What is the ground of justification?  How is it possible for God to justify the sinner and remain righteous?  That's a predicament, isn't it?  That's a problem.  You notice in Romans chapter 4, verse 5, how strikingly Paul puts it, "and to the one who does not work, but trusts Him who justifies the ungodly."   He justifies not nice people.  It's not Presbyterians and Baptists that He justifies.  It's not good church going folk from the southern state of Mississippi who is so wrapped up about their manners.  Their manners are a burden to them by doing things in a certain way.  No, God justifies the ungodly.  He justifies the wicked.  He justifies those who are rebels against God. 

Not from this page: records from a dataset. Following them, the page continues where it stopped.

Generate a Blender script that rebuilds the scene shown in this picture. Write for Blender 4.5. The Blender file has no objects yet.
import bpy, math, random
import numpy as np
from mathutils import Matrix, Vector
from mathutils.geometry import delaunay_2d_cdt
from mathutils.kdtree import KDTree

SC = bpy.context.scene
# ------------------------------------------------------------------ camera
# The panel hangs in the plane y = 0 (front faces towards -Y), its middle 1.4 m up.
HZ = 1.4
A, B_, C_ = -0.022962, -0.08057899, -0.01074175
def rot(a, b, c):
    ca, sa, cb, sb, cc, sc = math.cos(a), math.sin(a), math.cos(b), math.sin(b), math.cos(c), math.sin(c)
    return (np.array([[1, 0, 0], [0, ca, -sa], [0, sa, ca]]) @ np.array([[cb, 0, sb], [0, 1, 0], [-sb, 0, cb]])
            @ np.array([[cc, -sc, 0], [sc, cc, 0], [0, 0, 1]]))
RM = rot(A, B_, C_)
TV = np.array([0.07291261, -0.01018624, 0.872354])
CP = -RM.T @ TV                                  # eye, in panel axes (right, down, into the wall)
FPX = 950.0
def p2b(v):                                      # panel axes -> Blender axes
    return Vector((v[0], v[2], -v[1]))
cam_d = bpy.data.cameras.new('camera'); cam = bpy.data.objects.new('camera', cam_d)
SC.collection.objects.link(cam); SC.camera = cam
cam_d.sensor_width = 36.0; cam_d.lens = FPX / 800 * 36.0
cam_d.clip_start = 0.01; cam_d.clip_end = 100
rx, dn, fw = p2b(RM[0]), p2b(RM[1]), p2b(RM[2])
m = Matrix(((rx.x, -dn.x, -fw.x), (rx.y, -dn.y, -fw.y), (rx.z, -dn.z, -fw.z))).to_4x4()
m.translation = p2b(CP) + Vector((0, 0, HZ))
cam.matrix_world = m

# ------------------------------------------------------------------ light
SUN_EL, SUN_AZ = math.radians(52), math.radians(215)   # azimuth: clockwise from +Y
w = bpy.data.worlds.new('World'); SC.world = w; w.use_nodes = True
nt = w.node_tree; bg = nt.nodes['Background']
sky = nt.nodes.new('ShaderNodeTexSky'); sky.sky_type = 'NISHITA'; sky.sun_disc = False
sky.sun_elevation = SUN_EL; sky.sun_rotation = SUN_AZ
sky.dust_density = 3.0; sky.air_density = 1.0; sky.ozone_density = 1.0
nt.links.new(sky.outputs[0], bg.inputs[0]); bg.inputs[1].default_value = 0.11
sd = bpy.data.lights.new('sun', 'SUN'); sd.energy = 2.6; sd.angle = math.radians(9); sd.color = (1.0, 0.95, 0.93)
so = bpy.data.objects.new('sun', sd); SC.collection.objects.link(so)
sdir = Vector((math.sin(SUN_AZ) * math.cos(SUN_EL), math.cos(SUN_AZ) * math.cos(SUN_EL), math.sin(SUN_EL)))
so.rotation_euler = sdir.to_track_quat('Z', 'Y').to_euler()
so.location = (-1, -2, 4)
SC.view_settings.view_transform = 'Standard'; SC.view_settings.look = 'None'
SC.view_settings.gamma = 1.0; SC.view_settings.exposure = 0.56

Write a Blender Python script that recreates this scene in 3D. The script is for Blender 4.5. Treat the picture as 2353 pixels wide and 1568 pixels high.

And how is that possible?  Because as he will go on to say in chapter 5, verse 6, Christ died for the ungodly.  He justifies the ungodly because Christ died for the ungodly.  His answer, you see, is to point to the cross, the cross of Jesus Christ as the touchstone of justification.  It's the great question in all the current discussions on justification and the cross and the blood of Jesus and the offense that some evangelicals seem to have about the hymns we sing.  There is a fountain filled with blood.  That's an NC-17 rated movie if ever there was one.  You wouldn't want to take little children to see that image. 

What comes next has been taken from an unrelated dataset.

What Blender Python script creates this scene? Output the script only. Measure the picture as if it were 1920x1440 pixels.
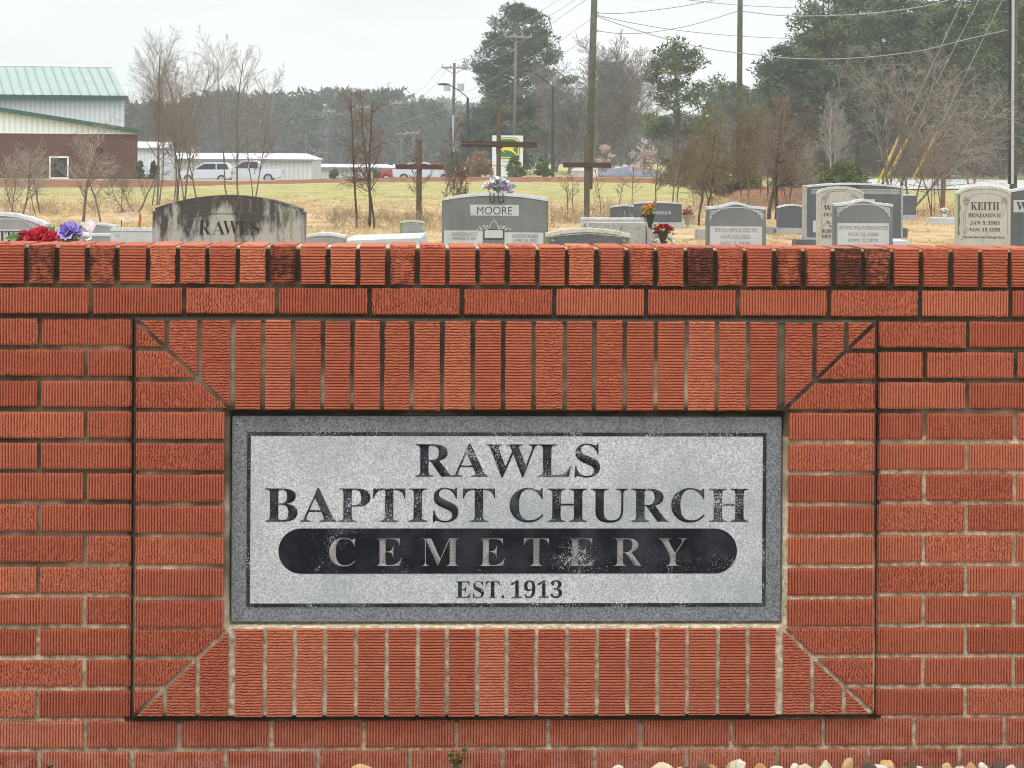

I grew up in a farm on West Wales, a sheep farm.  I know all about killing sheep for food.  Roast lamb is one of my favorite dishes.  I love it.  I must have eaten roast lamb as a child at least once a week with mint sauce and roast potatoes and a little sprig of rosemary.  I married Rosemary.  My mother is called Mary Rose. 

I only went once to an Abattoir, which is a fancy French word for a slaughter house, and you may have your own word for it, but you know what I'm talking about.  I only went one time, and it was enough.  For you deer hunters, you may cut now because you're into all of that.  I couldn't do that to save my life.  I have no problems with you doing it.  I just don't want to see it.  I want my meats wrapped in cellophane and when I tip up the plastic container, I don't want to see blood.  I want it to be dry.  It's fine with me.  I eat my meat roasted well. 

This is the question that we have to ask.  Why did Jesus have to die?  Why did He have to die?  Why did He have to die by crucifixion?  Couldn't He have died like this dear Godly woman, Tillie, or whatever her name was?  Couldn't have He died in His 90th year in His bed like Calvin, speaking to his friends, giving last words of great import and scribes taking down his last words?  Why couldn't He have died in that way?  Why does He have to shed His blood in a violent execution?